Like you learned in the Bitpanda Academy for beginners, a cryptocurrency wallet is a digital or analog storage solution that a crypto holder needs to access their cryptocurrencies. Fundamentally speaking, two elements are essential in a (single signature) crypto wallet mechanic.
The first is a public key, which is like a bank account number. The hashed version of a public key is the owner’s wallet address. To access and control the funds, a user needs a private key which is like the PIN code for that bank account. For this reason, it is crucial that only the crypto holder knows the private key - to ensure sole access and full control of the crypto holdings associated with this address.
Where do single-signature crypto wallets fall short?
Always bear in mind that crypto wallet safety should be of paramount importance, with funds kept offline and inaccessible to third parties in cold wallets being the safest way of storage.
However, with any type of traditional single signature (“singlesig”) crypto wallet, the theoretical risk still exists that if someone is able to steal a private key from your computer (aka a “hot wallet”) or even your cold wallet (offline storage), they could possibly establish ownership over your crypto.
If you know that a traditional cryptocurrency wallet has one private key, then you can think of it as a “single key” wallet or a wallet that requires a “single signature” to authorise transactions.
What are multisig wallets?
If you know that a traditional cryptocurrency wallet has one private key, then you can think of it as a “single key” wallet or a wallet that requires a “single signature” to authorise cryptocurrency transactions. Multisig wallets on the other hand require at least two private keys to sign a transaction, making them more secure than single signature wallets. What does this mean in practice?

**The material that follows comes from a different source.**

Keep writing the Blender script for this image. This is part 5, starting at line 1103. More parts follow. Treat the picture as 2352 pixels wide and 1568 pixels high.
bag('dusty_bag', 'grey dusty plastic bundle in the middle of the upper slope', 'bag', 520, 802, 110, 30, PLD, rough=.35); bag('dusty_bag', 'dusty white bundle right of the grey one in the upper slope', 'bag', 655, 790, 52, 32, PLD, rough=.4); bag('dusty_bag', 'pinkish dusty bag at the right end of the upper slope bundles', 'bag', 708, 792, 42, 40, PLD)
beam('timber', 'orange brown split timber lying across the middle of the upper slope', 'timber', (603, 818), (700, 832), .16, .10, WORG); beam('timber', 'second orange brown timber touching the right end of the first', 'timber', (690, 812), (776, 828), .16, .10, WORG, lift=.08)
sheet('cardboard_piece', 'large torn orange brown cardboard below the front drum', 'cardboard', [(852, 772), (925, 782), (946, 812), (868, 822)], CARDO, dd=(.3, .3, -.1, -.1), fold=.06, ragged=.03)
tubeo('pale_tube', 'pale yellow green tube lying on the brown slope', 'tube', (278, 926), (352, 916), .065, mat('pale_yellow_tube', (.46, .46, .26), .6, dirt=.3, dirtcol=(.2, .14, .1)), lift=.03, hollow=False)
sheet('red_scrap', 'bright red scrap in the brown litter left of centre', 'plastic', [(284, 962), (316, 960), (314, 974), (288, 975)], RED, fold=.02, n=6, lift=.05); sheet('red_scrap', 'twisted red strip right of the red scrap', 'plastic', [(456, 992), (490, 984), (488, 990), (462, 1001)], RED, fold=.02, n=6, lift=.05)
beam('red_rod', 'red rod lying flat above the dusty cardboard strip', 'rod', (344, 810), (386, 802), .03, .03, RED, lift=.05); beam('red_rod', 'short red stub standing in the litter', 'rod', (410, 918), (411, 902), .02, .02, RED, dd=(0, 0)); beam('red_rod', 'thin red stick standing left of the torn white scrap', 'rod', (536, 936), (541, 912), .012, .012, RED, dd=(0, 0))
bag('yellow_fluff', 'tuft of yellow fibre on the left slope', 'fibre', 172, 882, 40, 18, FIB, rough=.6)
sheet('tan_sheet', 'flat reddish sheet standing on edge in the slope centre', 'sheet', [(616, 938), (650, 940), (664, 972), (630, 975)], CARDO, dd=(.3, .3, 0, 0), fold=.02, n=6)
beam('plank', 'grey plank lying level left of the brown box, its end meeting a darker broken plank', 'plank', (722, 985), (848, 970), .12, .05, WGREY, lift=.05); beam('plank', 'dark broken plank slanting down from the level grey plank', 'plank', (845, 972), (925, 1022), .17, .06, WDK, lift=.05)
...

First of all, multisig wallets don’t only bring increased security to teams and organisations that need to manage shared assets and execute multiple party transactions but also to individual crypto holders: one crypto user can also hold multiple private keys (“signatures”) for a wallet, further mitigating the risk of someone accessing their crypto holdings if several signatures are required as some multisig wallets offer integration of private keys of other wallets.
And then multisig wallets are a highly secure crypto storage option for groups or organisations that are spread across the world looking to administer funds in trustless environments where the involved parties don’t know each other in person.
How can I create a multisig wallet?
In general, setting up a multisig wallet is not much more complicated than creating a singlesig wallet. After selecting your co-signers or how many people you want to share the wallet with, you just add participants to a wallet with a few clicks and also select how many signatures you want to be required for a transaction to be valid, which is synonymous with how many private keys your wallet will have. Of course you can also use those as extra layers of security if you are using the multisig wallet on your own.
Multisig wallets are a highly secure crypto storage option for groups or organisations that are spread across the world looking to administer funds in trustless environments where the involved parties don’t know each other in person.
Also, all co-signers need to know the password called the “master public key” to access a shared multisig wallet. The difference between the master public key and a traditional public key is that you need to share it with everyone who is your co-signer to make the wallet truly “multisig.” After co-signers have agreed to confirm that they want to “join”, the multisig wallet will indicate how many participants need to sign a transaction for it to be acceptable.